Esta historieta ocorreu-me quando li, já há alguns dias, uma entrevista que mão amiga me fez chegar. A entrevista em questão, excelentemente conduzida, é da autoria de Ana Gerschenfeld, jornalista do Público, e veio, naturalmente, inserida nesse jornal. Devo admitir que não costumo já surpreender-me muito com o que leio. Aqui, mais do que isso, arrepiei-me. Horrorizei-me com o que li. É que não é uma mera história de alentejanos, mas sim a realidade crua. Demasiado crua, de facto. O entrevistado chama-se Christophe Dejours, é psiquiatra e psicanalista, além de Professor em Paris, no Conservatoire National des Arts et Métiers.
Dessa longa entrevista, vou transcrever uma parte, sobre o assédio no trabalho. Até este ponto a conversa tinha incluído outros assuntos, entre eles os numerosos casos de suicídio no local de trabalho na France Telecom e noutras empresas, não só em França como também na Bélgica.

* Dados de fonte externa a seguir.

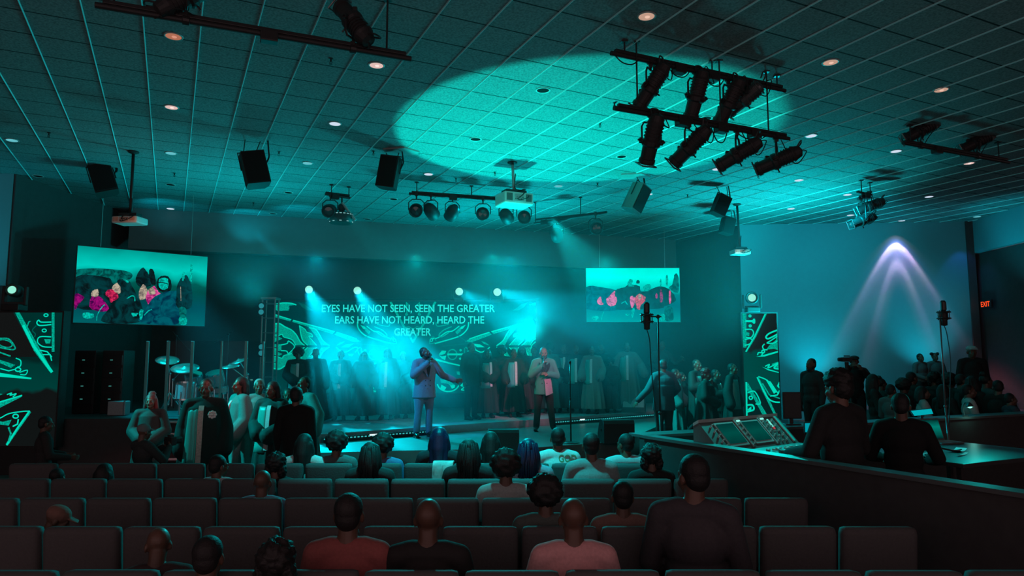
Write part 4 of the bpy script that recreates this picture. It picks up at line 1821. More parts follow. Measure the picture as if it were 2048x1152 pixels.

"As pessoas que são alvo de assédio são justamente as que acreditam no seu trabalho, que estão envolvidas e que, quando começam a ser censuradas de forma injusta, são muito vulneráveis. Por outro lado, são frequentemente pessoas muito honestas e algo ingénuas. Portanto, quando lhes pedem coisas que vão contra as regras da profissão, contra a lei e os regulamentos, contra o código do trabalho, recusam-se a fazê-las. Por exemplo, recusam-se a assinar um balanço contabilístico manipulado. E, em vez de ficarem caladas, dizem-no bem alto. Os colegas não dizem nada. Já perceberam há muito tempo como as coisas funcionam na empresa, já há muito que desviaram o olhar. Toda a gente é cúmplice. Mas o tipo empenhado, honesto e um tanto ingénuo continua a falar. Não devia ter insistido. E como falou à frente de todos, torna-se um alvo. O chefe vai mostrar a todos que é impensável dizer abertamente coisas que não devem aparecer nos relatórios de actividade.
Um único caso de assédio tem um efeito extremamente poderoso sobre toda a comunidade de uma empresa. Uma mulher está a ser assediada e vai ser destruída, uma situação de total injustiça: ninguém se mexe, mas todos ficam ainda com mais medo do que anteriormente. O medo instala-se. Com um único assédio, consegue-se dominar todo o colectivo de trabalho. Por isso, é importante, ao contrário do que se costuma dizer, que o assédio seja bem visível para todos. Há técnicas que são ensinadas, que fazem parte da formação em matéria de assédio, com psicólogos a darem essa formação.
Uma formação para o assédio?
Exactamente. Há estágios onde se aprendem essas técnicas. Posso contar, por exemplo, o caso de um estágio de formação em França em que, no início, cada um dos 15 participantes, todos eles quadros superiores, recebeu um gatinho. O estágio durou uma semana e, durante essa semana, cada participante tinha de tomar conta do seu gato. Como é óbvio, as pessoas afeiçoaram-se ao bichano, cada um falava do seu gato durante as reuniões, etc. E, no fim do estágio, o próprio director deu a todos a ordem de... matar o seu gato.
Está a descrever um cenário totalmente nazi...
Só que aqui ninguém estava a apontar uma espingarda à cabeça de ninguém para o obrigar a matar o gato. Seja como for, um dos participantes, uma mulher, adoeceu. Teve uma descompensação aguda e eu tive que tratá-la – foi assim que soube do caso. Mas os outros catorze mataram os seus gatos. O estágio era para aprender a ser impiedoso, era uma aprendizagem do assédio.
Penso que há bastantes empresas que recorrem a este tipo de formação – muitas empresas cujos quadros, responsáveis de recursos humanos, etc., são ensinados a comportar-se desta maneira."